Ms Smith agreed and said NAB feared they would be moved anyway and the bank’s super funds would suffer “attrition”.

“Is that because you didn’t expect advisers to act in the best interests of members?” Mr Hodge asked.

“I’m not going to comment on that,” Ms Smith replied. However, she eventually said that “it was a risk we considered had the potential to be real”.

Despite considering client flight as a risk if grandfathered commissions in super funds were scrapped, Ms Smith said the bank had not calculated the number of accounts it was holding that were paying adviser commissions.

However, she said that some of the affected accounts were high-fee-paying. These products were switched into another NAB vehicle, with the grandfathered commissions intact, because it needed to be done quickly.

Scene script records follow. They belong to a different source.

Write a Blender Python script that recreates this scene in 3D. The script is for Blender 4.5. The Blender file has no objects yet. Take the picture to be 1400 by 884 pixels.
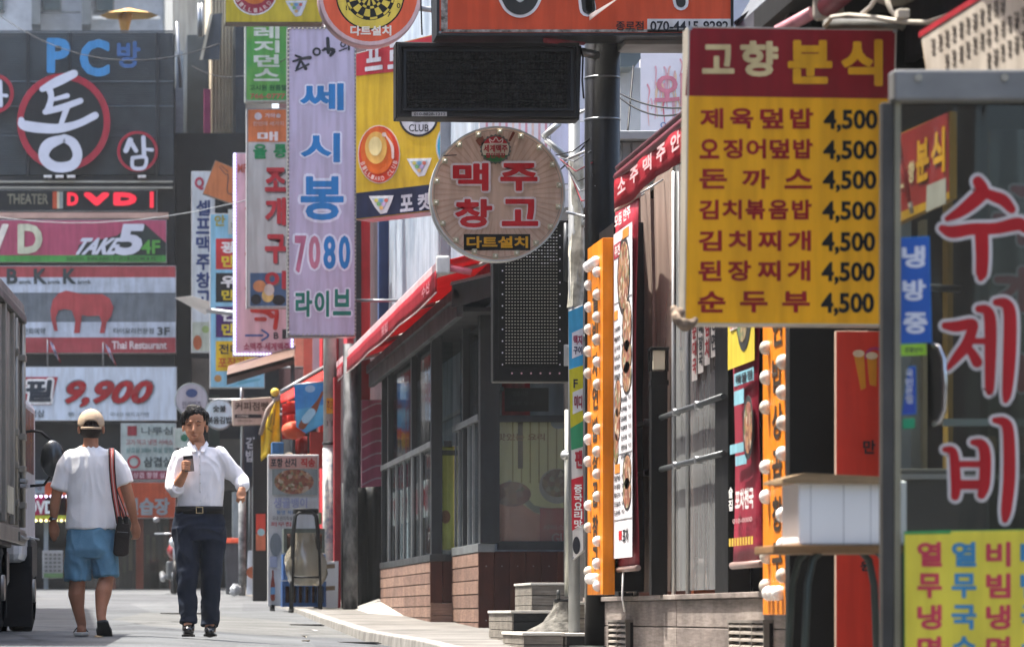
import bpy, bmesh, math, random
from mathutils import Vector, Matrix, noise
random.seed(7)
SC = bpy.context.scene
COL = SC.collection
# ---------------------------------------------------------------- camera, sky, sun, exposure
FPX, U0, V0 = 5250.0, 115.0, 840.0          # focal length in photo pixels, vanishing point of the street
cam = bpy.data.cameras.new('camera'); camo = bpy.data.objects.new('camera', cam); COL.objects.link(camo)
camo.location = (0, 0, 0); camo.rotation_euler = (math.pi/2, 0, 0)
cam.sensor_width = 36; cam.lens = 135
cam.shift_x = (700-U0)/1400; cam.shift_y = (V0-442)/1400
cam.clip_start = 0.1; cam.clip_end = 3000
cam.dof.use_dof = True; cam.dof.focus_distance = 27.0; cam.dof.aperture_fstop = 5.6
SC.camera = camo
SUN = Vector((-0.30, 0.20, 0.93)).normalized()
w = bpy.data.worlds.new("World"); SC.world = w; w.use_nodes = True
nt = w.node_tree; bg = nt.nodes['Background']
sky = nt.nodes.new('ShaderNodeTexSky'); sky.sky_type = 'NISHITA'; sky.sun_disc = False
sky.sun_elevation = math.asin(SUN.z); sky.sun_rotation = math.atan2(SUN.x, SUN.y)
sky.dust_density = 5; sky.air_density = 1.0; sky.ozone_density = .6
nt.links.new(sky.outputs[0], bg.inputs[0]); bg.inputs[1].default_value = 0.15
sl = bpy.data.lights.new('sun', 'SUN'); slo = bpy.data.objects.new('sun', sl); COL.objects.link(slo)
sl.energy = 3.2; sl.angle = math.radians(0.5); sl.color = (1, 0.95, 0.87)
slo.rotation_euler = (-SUN).to_track_quat('-Z', 'Y').to_euler(); slo.location = (-10, 10, 40)
SC.view_settings.view_transform = 'Standard'; SC.view_settings.look = 'None'
SC.view_settings.exposure = 1.98; SC.view_settings.gamma = 1.0
SC.cycles.max_bounces = 6; SC.cycles.transparent_max_bounces = 12

# ---------------------------------------------------------------- helpers
def P(u, v, Y): return Vector(((u-U0)*Y/FPX, Y, (V0-v)*Y/FPX))
def XU(u, Y): return (u-U0)*Y/FPX
def ZV(v, Y): return (V0-v)*Y/FPX
def YU(u, X): return X*FPX/(u-U0)           # depth at which the street plane x = X shows at column u
def lin(h):
    c = [int(h[i:i+2], 16)/255 for i in (0, 2, 4)]
    return [x/12.92 if x <= .04045 else ((x+.055)/1.055)**2.4 for x in c]
MATS = {}
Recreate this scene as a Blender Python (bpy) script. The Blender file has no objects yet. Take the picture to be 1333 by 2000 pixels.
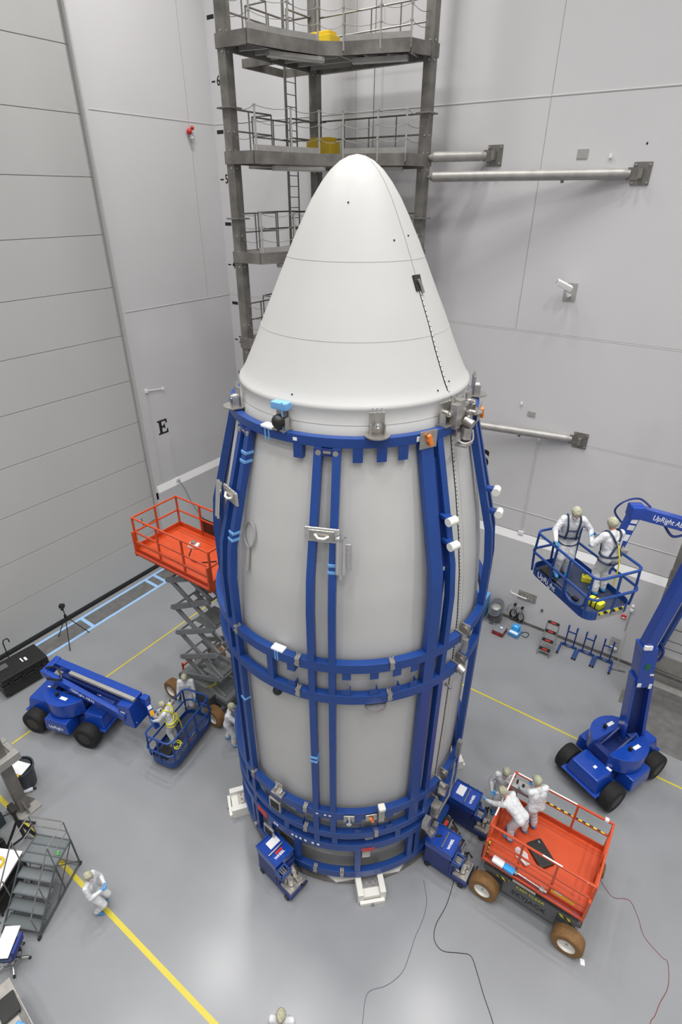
import bpy, bmesh, math, random
from mathutils import Vector, Matrix
random.seed(7)
sc = bpy.context.scene
C = sc.collection
V = Vector
R = math.radians

# ------------------------------------------------------------------ camera
cam = bpy.data.cameras.new('camera'); camo = bpy.data.objects.new('camera', cam); C.objects.link(camo)
F_, YAW, PITCH, ROLL = 1079.547, -0.606750, 0.519701, 0.0034427
fw = V((math.sin(YAW)*math.cos(PITCH), math.cos(YAW)*math.cos(PITCH), -math.sin(PITCH)))
rt = V((math.cos(YAW), -math.sin(YAW), 0)); up = rt.cross(fw)
r2 = math.cos(ROLL)*rt + math.sin(ROLL)*up; u2 = -math.sin(ROLL)*rt + math.cos(ROLL)*up
camo.matrix_world = Matrix.Translation((18.3995, -18.0313, 14.6846)) @ Matrix((r2, u2, -fw)).transposed().to_4x4()
cam.sensor_fit = 'VERTICAL'; cam.sensor_height = 36.0; cam.lens = F_*36.0/2000.0
cam.clip_end = 200; sc.camera = camo

# ------------------------------------------------------------------ world, lights, exposure
w = bpy.data.worlds.new('world'); sc.world = w; w.use_nodes = True
w.node_tree.nodes['Background'].inputs[0].default_value = (0.9, 0.95, 1.0, 1)
w.node_tree.nodes['Background'].inputs[1].default_value = 0.3
sc.view_settings.view_transform = 'Standard'; sc.view_settings.look = 'None'
sc.view_settings.exposure = 0.0; sc.view_settings.gamma = 1.0; sc.view_settings.use_curve_mapping = False
CEIL = 27.0
LP = 290.0
WT = ((1.7, .8, .8, .8, .9), (1.0, .75, .7, .6, .6), (.75, .75, .7, .6, .6), (.8, 1.1, 1, .8, .8), (.8, 1.1, 1, 1, 1))   # lamp output by grid place, x then y
for ix, x in enumerate((3.6, 9.0, 15.0, 21.0, 27.0)):
    for iy, y in enumerate((-4.2, -9.5, -15.0, -20.5, -25.5)):
        L = bpy.data.lights.new('high_bay_light', 'AREA'); L.shape = 'RECTANGLE'; L.size = 1.3; L.size_y = 0.8
        L.energy = LP*WT[ix][iy]; L.spread = R(117); L.color = (1.0, 0.985, 0.965)
        lo = bpy.data.objects.new('high_bay_light', L); lo.location = (x, y, CEIL-0.4); C.objects.link(lo)

# ------------------------------------------------------------------ materials
def mat(name, col, rough=0.5, metal=0.0, var=0.0, vscale=3.0, bump=0.0, bscale=20.0, spec=0.5, alpha=1.0, coat=0.0, emit=None):
    m = bpy.data.materials.new(name); m.use_nodes = True
    nt = m.node_tree; b = nt.nodes['Principled BSDF']
    b.inputs['Base Color'].default_value = (*col, 1); b.inputs['Roughness'].default_value = rough
    b.inputs['Metallic'].default_value = metal; b.inputs['Specular IOR Level'].default_value = spec
    b.inputs['Alpha'].default_value = alpha; b.inputs['Coat Weight'].default_value = coat
    if emit: b.inputs['Emission Color'].default_value = (*emit[:3], 1); b.inputs['Emission Strength'].default_value = emit[3]
    if var or bump:
        tc = nt.nodes.new('ShaderNodeTexCoord')
        n = nt.nodes.new('ShaderNodeTexNoise'); n.inputs['Scale'].default_value = vscale; n.inputs['Detail'].default_value = 5
        nt.links.new(tc.outputs['Object'], n.inputs['Vector'])
        if var:
            mr = nt.nodes.new('ShaderNodeMapRange'); mr.inputs[1].default_value = 0.3; mr.inputs[2].default_value = 0.7
            mr.inputs[3].default_value = 1-var; mr.inputs[4].default_value = 1+var
            nt.links.new(n.outputs['Fac'], mr.inputs[0])
            mx = nt.nodes.new('ShaderNodeVectorMath'); mx.operation = 'SCALE'; mx.inputs[0].default_value = col
            nt.links.new(mr.outputs[0], mx.inputs['Scale']); nt.links.new(mx.outputs[0], b.inputs['Base Color'])
        if bump:
            n2 = nt.nodes.new('ShaderNodeTexNoise'); n2.inputs['Scale'].default_value = bscale; n2.inputs['Detail'].default_value = 3
            nt.links.new(tc.outputs['Object'], n2.inputs['Vector'])
            bp = nt.nodes.new('ShaderNodeBump'); bp.inputs['Strength'].default_value = bump; bp.inputs['Distance'].default_value = 0.05
            nt.links.new(n2.outputs['Fac'], bp.inputs['Height']); nt.links.new(bp.outputs[0], b.inputs['Normal'])
    return m
def stripes(name, c1, c2, scale=8.0, axis=(1, 1, 0), rough=0.5):
    m = bpy.data.materials.new(name); m.use_nodes = True; nt = m.node_tree; b = nt.nodes['Principled BSDF']
    b.inputs['Roughness'].default_value = rough
    tc = nt.nodes.new('ShaderNodeTexCoord'); d = nt.nodes.new('ShaderNodeVectorMath'); d.operation = 'DOT_PRODUCT'
    d.inputs[1].default_value = [a*scale for a in axis]; nt.links.new(tc.outputs['Object'], d.inputs[0])
    fr = nt.nodes.new('ShaderNodeMath'); fr.operation = 'FRACT'; nt.links.new(d.outputs['Value'], fr.inputs[0])
    gt = nt.nodes.new('ShaderNodeMath'); gt.operation = 'GREATER_THAN'; gt.inputs[1].default_value = 0.5; nt.links.new(fr.outputs[0], gt.inputs[0])
    mx = nt.nodes.new('ShaderNodeMix'); mx.data_type = 'RGBA'; mx.inputs[6].default_value = (*c1, 1); mx.inputs[7].default_value = (*c2, 1)
    nt.links.new(gt.outputs[0], mx.inputs[0]); nt.links.new(mx.outputs[2], b.inputs['Base Color'])
    return m
def mesh_mat(name, col, scale=30.0, hole=0.42):
    m = bpy.data.materials.new(name); m.use_nodes = True; nt = m.node_tree; b = nt.nodes['Principled BSDF']
    b.inputs['Base Color'].default_value = (*col, 1); b.inputs['Roughness'].default_value = 0.5; b.inputs['Metallic'].default_value = 0.3
    tc = nt.nodes.new('ShaderNodeTexCoord'); v = nt.nodes.new('ShaderNodeTexVoronoi'); v.inputs['Scale'].default_value = scale
    v.inputs['Randomness'].default_value = 0.0
    nt.links.new(tc.outputs['Object'], v.inputs['Vector'])
    gt = nt.nodes.new('ShaderNodeMath'); gt.operation = 'GREATER_THAN'; gt.inputs[1].default_value = hole
    nt.links.new(v.outputs['Distance'], gt.inputs[0]); nt.links.new(gt.outputs[0], b.inputs['Alpha'])
    return m
M = {}
M['wall'] = mat('wall_paint', (0.64, 0.635, 0.642), 0.62, var=0.015, vscale=0.6, spec=0.3)
M['door'] = mat('door_panel', (0.52, 0.52, 0.512), 0.5, var=0.015, vscale=0.5, spec=0.3)
M['trim'] = mat('lit_ledge_fitting_white', (0.86, 0.86, 0.86), 0.4)  # top light on the sloping ledge painted in as paler colour; also white fittings
M['joint'] = mat('joint_sealant', (0.36, 0.355, 0.34), 0.6)
M['jointl'] = mat('joint_light', (0.8, 0.8, 0.8), 0.5)
M['ceil'] = mat('ceiling_panel', (0.7, 0.7, 0.69), 0.7)
M['floor'] = mat('epoxy_floor', (0.262, 0.270, 0.284), 0.22, var=0.035, vscale=0.8, spec=0.5, bump=0.01, bscale=3)
M['seal'] = mat('rubber_seal', (0.012, 0.012, 0.013), 0.7)
M['plate'] = mat('floor_plate', (0.16, 0.16, 0.155), 0.5, 0.2, var=0.2, vscale=4)
M['btape'] = mat('pale_blue_tape', (0.33, 0.55, 0.85), 0.6)
M['ytape'] = mat('yellow_line', (0.60, 0.50, 0.045), 0.45)
M['galv'] = mat('galvanised_steel', (0.215, 0.205, 0.19), 0.5, 0.45, var=0.3, vscale=2.5, bump=0.05)
M['galvl'] = mat('weathered_steel_light', (0.40, 0.39, 0.37), 0.45, 0.4, var=0.12, vscale=4)
M['rail'] = mat('steel_rail', (0.22, 0.215, 0.20), 0.45, 0.5, var=0.15, vscale=6)
M['stanch'] = mat('bright_stanchion', (0.55, 0.54, 0.51), 0.35, 0.6)
M['chain'] = mat('chain_metal', (0.24, 0.23, 0.21), 0.5, 0.5)
M['lamp'] = mat('lamp_lens', (0.55, 0.55, 0.52), 0.4)
M['yel'] = mat('yellow_plastic', (0.72, 0.50, 0.02), 0.45)
M['black'] = mat('black_paint', (0.01, 0.01, 0.011), 0.55)
M['white'] = mat('fairing_white', (0.505, 0.505, 0.493), 0.42, var=0.012, vscale=1.5, spec=0.35)
M['whitelow'] = mat('fairing_body_white', (0.74, 0.735, 0.71), 0.4, var=0.02, vscale=1.2, spec=0.35)
M['groove'] = mat('joint_groove', (0.43, 0.43, 0.42), 0.6)
M['adapter'] = mat('adapter_grey', (0.33, 0.33, 0.32), 0.35, 0.35, var=0.06)
M['dark'] = mat('dark_cavity', (0.02, 0.02, 0.02), 0.7)
M['blue'] = mat('frame_blue', (0.010, 0.052, 0.24), 0.36, var=0.05, vscale=3, spec=0.5)
M['blueb'] = mat('lift_blue', (0.008, 0.055, 0.36), 0.25, var=0.04, vscale=3, coat=0.4)
M['blued'] = mat('dark_blue_steel', (0.012, 0.03, 0.16), 0.45)
M['blue2'] = mat('light_blue_plastic', (0.08, 0.30, 0.62), 0.45)
M['cyan'] = mat('bright_blue_box', (0.03, 0.36, 0.85), 0.4)
M['tapeb'] = mat('sky_blue_foam', (0.16, 0.38, 0.72), 0.6)
M['foam'] = mat('white_foam', (0.8, 0.85, 0.92), 0.7)
M['ss'] = mat('stainless_plate', (0.46, 0.44, 0.41), 0.32, 0.8, var=0.12, vscale=8)
M['chrome'] = mat('chrome', (0.75, 0.75, 0.75), 0.12, 1.0)
M['foil'] = mat('silver_tape', (0.62, 0.61, 0.60), 0.28, 0.8, bump=0.5, bscale=14)
M['orange'] = mat('orange_red_paint', (0.55, 0.068, 0.016), 0.38, var=0.06, vscale=3, coat=0.2)
M['oran'] = mat('orange_handle', (0.85, 0.22, 0.03), 0.4)
M['red'] = mat('red_paint', (0.55, 0.03, 0.025), 0.4)
M['dred'] = mat('maroon_plastic', (0.22, 0.02, 0.02), 0.4)
M['grey'] = mat('machine_grey', (0.10, 0.105, 0.11), 0.45, var=0.1)
M['greyl'] = mat('scissor_grey', (0.22, 0.23, 0.235), 0.42, 0.2, var=0.1)
M['tan'] = mat('tan_tyre', (0.22, 0.115, 0.04), 0.7, var=0.15, vscale=8, bump=0.3, bscale=30)
M['tyre'] = mat('black_tyre_cover', (0.008, 0.008, 0.009), 0.75, bump=0.3, bscale=8)
M['hub'] = mat('white_hub', (0.72, 0.71, 0.66), 0.4)
M['paper'] = mat('white_paper', (0.85, 0.86, 0.88), 0.6)
M['haz'] = stripes('hazard_tape', (0.75, 0.65, 0.03), (0.015, 0.015, 0.015), 6.0, (1, 0.0, 1))
M['suit'] = mat('white_coverall', (0.66, 0.67, 0.69), 0.6, var=0.06, vscale=5, bump=0.6, bscale=13)
M['glove'] = mat('blue_nitrile', (0.10, 0.38, 0.78), 0.45)
M['shoec'] = mat('blue_shoe_cover', (0.04, 0.28, 0.66), 0.5, bump=0.4, bscale=20)
M['skin'] = mat('skin', (0.50, 0.27, 0.18), 0.5, var=0.05)
M['cap'] = mat('bouffant_cap', (0.50, 0.50, 0.36), 0.7, var=0.2, vscale=14, bump=0.6, bscale=18, alpha=0.82)
M['hair'] = mat('hair', (0.05, 0.035, 0.025), 0.6)
M['mask'] = mat('face_mask', (0.72, 0.76, 0.82), 0.6)
M['navy'] = mat('navy_webbing', (0.015, 0.03, 0.075), 0.6)
M['yweb'] = mat('yellow_webbing', (0.75, 0.72, 0.04), 0.6)
M['gplast'] = mat('grey_plastic', (0.035, 0.042, 0.052), 0.45)
M['blkp'] = mat('black_plastic', (0.012, 0.012, 0.012), 0.42, var=0.2)
M['nylon'] = mat('white_nylon', (0.78, 0.77, 0.72), 0.4)
M['gmesh'] = mesh_mat('expanded_metal', (0.17, 0.19, 0.20), 38, 0.36)
M['bmesh'] = mat('basket_floor', (0.07, 0.09, 0.16), 0.4, 0.5, bump=0.6, bscale=60)
M['stair'] = mat('stair_steel', (0.12, 0.135, 0.14), 0.4, 0.5)
M['wood'] = mat('maple_gold', (0.3, 0.2, 0.1), 0.5)
M['hose'] = mat('grey_hose', (0.10, 0.115, 0.14), 0.5)
M['glass'] = mat('tinted_lid', (0.22, 0.24, 0.27), 0.15, spec=0.6)
M['green'] = mat('green_mark', (0.01, 0.13, 0.08), 0.5)
M['amber'] = mat('amber_label', (0.85, 0.42, 0.02), 0.5)
M['magenta'] = mat('brown_reflect', (0.10, 0.04, 0.03), 0.5)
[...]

The need for speed followed the sale of NAB’s life insurance business, which contained the super products that had to be transferred out before the sale.

The transfer of the members was difficult and had to be done in a way that maintained their rights into the new fund, Ms Smith said.

“So paying commissions is a right of the member?” Mr Hodge asked.

Best interests were not necessarily about clients being in the “best position”, Ms Smith said, as issues such as servicing accounts were also important.

Later Ms Smith said paying commissions could not be considered to be in the best interests of clients as it reduced their available balances on retirement.

The decision on the terms under which funds were transferred was made by a management team that Mr Hodge characterised as being “hopelessly conflicted”.

Ms Smith said they were “conflicted but not hopelessly conflicted”.

She acknowledged that, following FOFA, retail super funds had transferred assets into MySuper default accounts more slowly than industry funds did.

NAB chose to move funds at 5 per cent a quarter during 2015, with the rest being moved during 2016. Industry funds had far less complex arrangements than retail funds, which made it easier to switch, she said.